Traditional Japanese Painting – Satsuki Kitaguchi

By 8th January 2011 August 27th, 2013 Uncategorized

INSPIRED by travel, the human form and Nihonga – a traditional Japanese painting technique – Satsuki Kitaguchi’s art is instilled with a bold style that takes on a different look and feel with each work.

IN all her paintings, whether they are of travel memories, nudes, or stills, Satsuki use Nihonga style – paintings that have been made in accordance with traditional Japanese artistic conventions, techniques and materials. The term was coined in the Meiji Period (1868 until 1912) to distinguish such works from Western-style paintings.

Paintings made using Nihonga style present quite an elaborate process for artists. But, this is what makes Satsuki’s works so beautiful. Typically executed on washi (Japanese paper) or eginu (silk), Nihonga paintings can take on either a monochrome or polychrome visual. Satsuki’s paintings are quite rich in colour and striking.

If Nihonga paintings are monochrome, the artist will typically use sumi (Chinese ink) made from soot mixed with glue derived from fishbone or animal hide. If polychrome, the colours are derived from natural ingredients: minerals, shells, corals and even semi-precious stones like malachite, azurite
and cinnabar.

To make the paint, Satsuki will formulate powder into 16 gradations, from fine to sandy grain textures. A hide-glue solution called nikawa is used as a binder for these powdered pigments. Originally, this style was used for hanging scrolls and hand scrolls or folding screens.
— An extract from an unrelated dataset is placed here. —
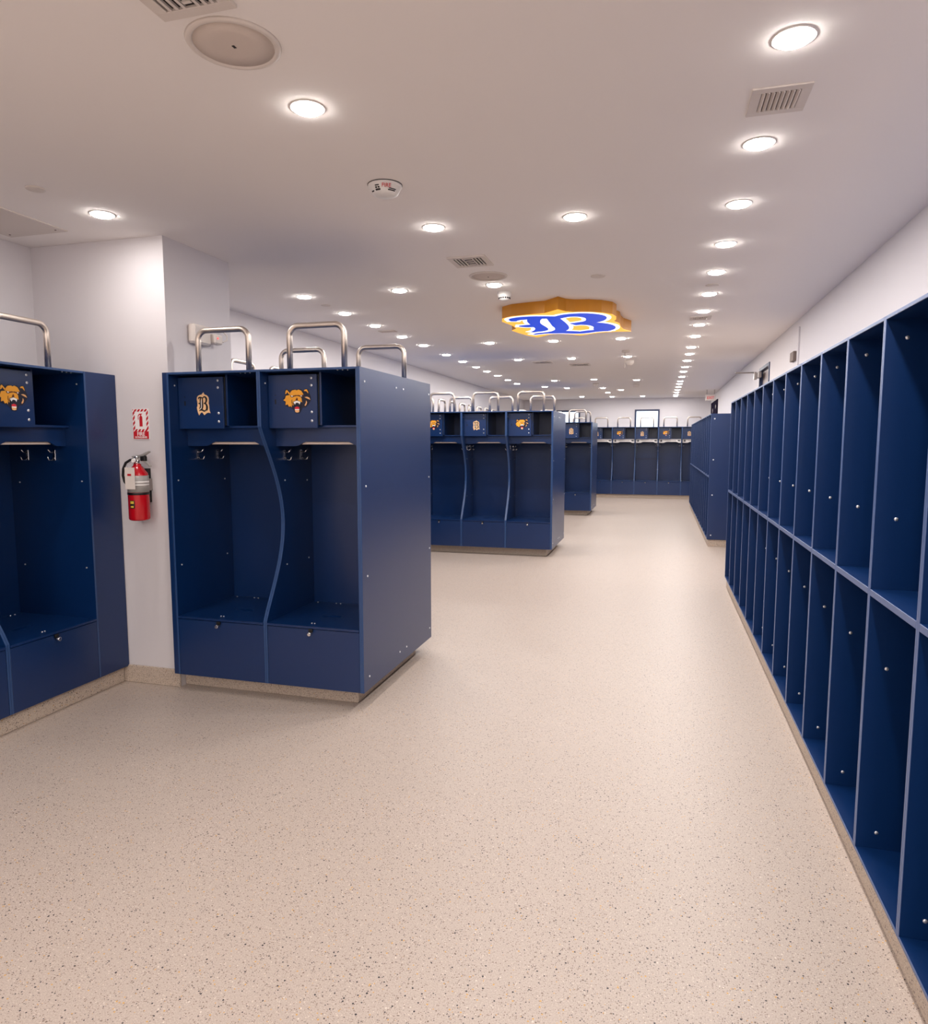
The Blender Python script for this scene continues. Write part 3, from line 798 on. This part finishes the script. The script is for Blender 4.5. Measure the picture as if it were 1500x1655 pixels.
# ------------------------------------------------------------------ pillar: sign, extinguisher, emergency light
PYF = PY0
def text_part(body, size, m, parent, loc, name, rz=0, depth=.0006, sx_=1.0):
    cu = bpy.data.curves.new('txt', 'FONT'); cu.body = body; cu.size = size; cu.extrude = depth; cu.align_x = 'CENTER'; cu.offset = size * .012
    to = bpy.data.objects.new('txt', cu); COL.objects.link(to)
    me = bpy.data.meshes.new_from_object(to); bpy.data.objects.remove(to)
    me.materials.clear(); me.materials.append(m); me.transform(Matrix.Diagonal((sx_, 1, 1, 1)))
    me.transform(Matrix.Rotation(PI / 2, 4, 'X'))
    o = bpy.data.objects.new(name, me); COL.objects.link(o); o.parent = parent; o.location = loc; return o
sw, sh = .112, .178
r = thing('fire_extinguisher_sign', (-2.957, PYF, 1.492)); tag(r, 'red and white striped FIRE EXTINGUISHER sign on the pillar', 'sign')
mb = MB(); mb.box((-sw / 2, -.004, 0), (sw / 2, 0, sh), M['emwhite'], .0005); mb.build('sign_board', r)
mb = MB(); mb.box((-sw / 2 + .002, -.0046, .002), (sw / 2 - .002, -.004, .046), M['signred'])
def clip_par(xa, xb, za, zb, c, wd):
    """diagonal band x - z*0.8 in [c, c+wd] clipped to the rectangle by Sutherland-Hodgman"""
    P = [(xa, za), (xb, za), (xb, zb), (xa, zb)]
    for sgn, lim in ((1, c), (-1, -(c + wd))):
        Q = []
        for i in range(len(P)):
            a, b = P[i], P[(i + 1) % len(P)]
            fa = sgn * (a[0] - a[1] * .8) - lim; fb = sgn * (b[0] - b[1] * .8) - lim
            if fa >= 0: Q.append(a)
            if fa * fb < 0: t_ = fa / (fa - fb); Q.append((a[0] + (b[0] - a[0]) * t_, a[1] + (b[1] - a[1]) * t_))
        P = Q
        if len(P) < 3: return None
    return P
e = .002; bw = .016
rects = [(-sw / 2 + e, sw / 2 - e, .046, .046 + bw * .8), (-sw / 2 + e, sw / 2 - e, sh - bw, sh - e), (-sw / 2 + e, -sw / 2 + bw, .046 + bw * .8, sh - bw), (sw / 2 - bw, sw / 2 - e, .046 + bw * .8, sh - bw)]
for xa, xb, za, zb in rects:
    c = -.25
    while c < .1:
        P = clip_par(xa, xb, za, zb, c, .0145)
        if P: mb.prism(P, -.0046, -.004, M['signred'], 'xz')
        c += .024
mb.build('red_stripes', r)['label'] = 'red diagonal stripes and red band'
mb = MB(); mb.prism([(-.008, .075), (.013, .075), (.013, .128), (.010, .136), (-.004, .136), (-.008, .128)], -.0048, -.004, M['signred'])
mb.prism([(-.001, .136), (.006, .136), (.006, .143), (.014, .150), (-.008, .150), (-.018, .138), (-.018, .115), (-.014, .115), (-.014, .136), (-.006, .143), (-.001, .143)], -.0048, -.004, M['signred'])
mb.build('pictogram', r)['label'] = 'red fire extinguisher pictogram'
text_part('FIRE', .032, M['emwhite'], r, (0, -.0052, .020), 'lettering', sx_=.95)['label'] = 'white FIRE lettering'
text_part('EXTINGUISHER', .0145, M['emwhite'], r, (0, -.0052, .0065), 'lettering', sx_=.86)['label'] = 'white EXTINGUISHER lettering'

r = thing('fire_extinguisher', (-2.925, PYF - .085, 1.02)); tag(r, 'red fire extinguisher with white tag hung on the pillar below its sign', 'fire extinguisher')
R0 = .058
mb = MB(); mb.lathe([(0, 0), (R0 - .012, 0), (R0 - .003, .005), (R0, .012), (R0, .255), (R0 - .004, .275), (R0 - .018, .295), (.03, .312), (.022, .318), (.022, .328), (0, .328)], M['red'], 48); mb.build('cylinder_body', r)
mb = MB(); mb.lathe([(R0 + .0006, .165), (R0 + .0006, .262)], M['label'], 48); lb = mb.build('instruction_label', r); lb['label'] = 'silver grey instruction label'
mb = MB(); mb.lathe([(R0 + .001, .205), (R0 + .001, .212)], M['emwhite'], 48); mb.lathe([(R0 + .001, .220), (R0 + .001, .229)], M['emwhite'], 48); mb.build('label_print', lb)
mb = MB(); mb.lathe([(R0 + .0012, .150), (R0 + .0022, .151), (R0 + .0022, .163), (R0 + .0012, .164)], M['black'], 48)
mb.box((-.02, .05, .10), (.02, .0845, .30), M['black']); mb.build('wall_bracket', r)
mb = MB(); n = 8
for (zz0, zz1, a0, a1, mm) in ((.073, .119, 257, 288, 'black'), (.100, .115, 261, 283, 'yellow'), (.078, .088, 263, 281, 'yellow')):
    t = bmesh.new(); rr = R0 + (.0006 if mm == 'black' else .001)
    rw = [[t.verts.new((rr * math.cos(math.radians(a0 + (a1 - a0) * i / n)), rr * math.sin(math.radians(a0 + (a1 - a0) * i / n)), z)) for i in range(n + 1)] for z in (zz0, zz1)]
    for i in range(n): t.faces.new((rw[0][i], rw[0][i + 1], rw[1][i + 1], rw[1][i]))
    mb.add(t, M[mm])
mb.build('round_sticker', r)['label'] = 'yellow and black round sticker'
mb = MB(); mb.lathe([(.016, .325), (.019, .335), (.019, .352), (.014, .36), (.014, .372), (0, .372)], M['chrome'], 24)
mb.cyl((0, -.024, .348), .014, .014, M['chrome'], 'y', 20); vl = mb.build('valve', r)
mb = MB(); mb.cyl((0, -.032, .348), .0115, .003, M['emwhite'], 'y', 20); mb.build('pressure_gauge', vl)
mb = MB(); mb.prism([(-.028, .366), (.0, .362), (.055, .376), (.088, .397), (.086, .403), (.05, .388), (.0, .374), (-.028, .374)], -.010, .010, M['lever']); mb.build('squeeze_lever', r)
mb = MB(); mb.prism([(-.02, .355), (.03, .352), (.075, .325), (.09, .312), (.094, .317), (.078, .334), (.035, .362), (-.02, .364)], -.010, .010, M['lever']); mb.build('carry_handle', r)
mb = MB(); mb.box((.030, -.013, .345), (.062, .013, .375), M['black'], .004); mb.build('lever_guard', r)
mb = MB(); mb.tube([(-.012, -.008, .352), (-.035, -.012, .352), (-.062, -.02, .335), (-.080, -.022, .300), (-.086, -.02, .26), (-.083, -.012, .225), (-.074, -.004, .205)], .0075, M['black'], 12); mb.build('hose', r)
mb = MB(); mb.box((-.030, -.0685, .185), (.038, -.0675, .310), M['tag'], .0002); o = mb.build('inspection_tag', r); o['label'] = 'white paper inspection tag'; o.rotation_euler = (0, 0, 0)
mb = MB(); mb.box((-.012, -.0692, .262), (.014, -.0685, .274), M['signred']); mb.tube([(-.002, -.068, .302), (-.024, -.06, .325), (-.014, -.03, .34)], .001, M['chrome'], 6); mb.build('tag_print_and_tie', o)
mb = MB(); mb.box((-.03, .045, .17), (.03, .084, .24), M['alu'], .002); mb.build('hanger', r)

r = thing('emergency_light', (PX, 3.72, 2.07)); tag(r, 'white emergency light unit on pillar side above nearest island hoops', 'light')
mb = MB(); mb.box((0, -.085, .0), (.05, .085, .115), M['fixture'], .012); mb.build('housing', r)
mb = MB(); mb.box((.02, .085, .015), (.075, .165, .075), M['fixture'], .008); hd = mb.build('lamp_head', r)
mb = MB(); mb.cyl((.076, .11, .05), .006, .004, M['led'], 'x', 12); mb.build('indicator', hd)
mb = MB(); mb.tube([(.03, .16, .06), (.05, .20, .04), (.055, .235, .055), (.05, .245, .085), (.03, .235, .108), (.01, .19, .112)], .0045, M['fixture'], 8); mb.build('cable_loop', r)

# ------------------------------------------------------------------ right wall items
r = thing('door_closer', (XR, 9.86, 2.34)); tag(r, 'grey door closer with thin arm sticking out above the right cubbies', 'door closer')
mb = MB(); mb.box((-.05, -.13, -.035), (-.0135, .10, .04), M['alu'], .004); mb.box((-.085, .02, -.05), (-.05, .09, .035), M['alu'], .004); mb.build('closer_body', r)
mb = MB(); mb.tube([(-.085, .055, .042), (-.30, .12, .05), (-.31, .12, .05)], .009, M['alu'], 10); mb.cyl((-.07, .055, .04), .016, .02, M['alu'], 'z', 12); mb.build('closer_arm', r)
mb = MB(); mb.box((XR - .03, 7.42, 2.262), (XR, 7.60, 2.352), M['ventgrey'], .003); tag(mb.build('wall_box'), 'small grey box on the right wall above the last near cubby', 'box')
mb = MB(); mb.box((XR - .014, 7.285, 1.80), (XR, 7.30, 2.56), M['wall'], .002); tag(mb.build('wall_conduit'), 'thin vertical painted strip on the right wall near the grey box', 'conduit')
r = thing('wall_banner', (XR, 17.9, 1.88)); tag(r, 'dark navy wall banner with pale shapes high on the far right wall', 'banner')
mb = MB(); mb.box((-.02, -1.0, 0), (0, 1.0, .575), M['cloth'], .002); mb.build('banner_cloth', r)
mb = MB()
for yy, zz, ww, hh in ((-.55, .42, .12, .05), (.35, .36, .12, .06), (-.5, .14, .14, .07)):
    mb.prism([(yy - ww, zz), (yy - ww * .3, zz + hh), (yy + ww * .8, zz + hh * .5), (yy + ww * .4, zz - hh)], -.0225, -.0195, M['label'], 'yz')
mb.build('banner_shapes', r)
r = thing('exit_sign', (1.06, 16.6, 2.40)); tag(r, 'small red exit sign hung by two thin stems at the far right', 'exit sign')
mb = MB(); mb.box((-.11, -.02, 0), (.11, .02, .13), M['fixture'], .004); mb.build('sign_case', r)
text_part('EXIT', .085, M['exitred'], r, (0, -.0215, .035), 'lettering', sx_=.9)['label'] = 'red EXIT lettering'
for s_ in (-1, 1):
    mb = MB(); mb.cyl((s_ * .08, 0, .14 + (CEIL - 2.54) / 2), .006, CEIL - 2.54, M['alu'], 'z', 8); mb.build('stem', r)
# pendant device far down the aisle
r = thing('pendant_detector', (-.455, 9.25, CEIL)); tag(r, 'thin stemmed ceiling device hanging beyond the logo sign', 'detector')
mb = MB(); mb.cyl((0, 0, -.012), .05, .024, M['fixture'], 'z', 20); mb.build('ceiling_plate', r)
mb = MB(); mb.cyl((-.01, 0, -.12), .007, .20, M['fixture'], 'z', 10); mb.build('stem', r)
mb = MB(); mb.lathe([(.055, -.13), (.055, -.16), (.03, -.19), (0, -.19)][::-1], M['fixture'], 24, (.05, 0, 0)); mb.build('sensor_head', r)
for x, y, lb in ((-.50, 14.6, 'small round ceiling detector between the far middle downlights'), (-1.27, 14.2, 'small round ceiling detector far beyond the logo sign, over island ends')):
    mb = MB(); mb.lathe([(.06, 0), (.06, -.03), (.045, -.06), (0, -.065)], M['fixture'], 24); tag(mb.build('smoke_detector', None, (x, y, CEIL)), lb, 'smoke detector')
However, most paintings done in this style today are now produced on paper stretched onto wood panels, suitable for framing.

Satsuki is quite a prominent Hokkaido artist and a high-school art teacher in Sapporo. She has had her works featured in many galleries around Japan, and has received recognition for her contribution
to preserving Nihonga techniques.

A sample of her works can be viewed at Hirafu’s new photography, art and antique space Momiji Gallery, located in Momiji Street, Hirafu.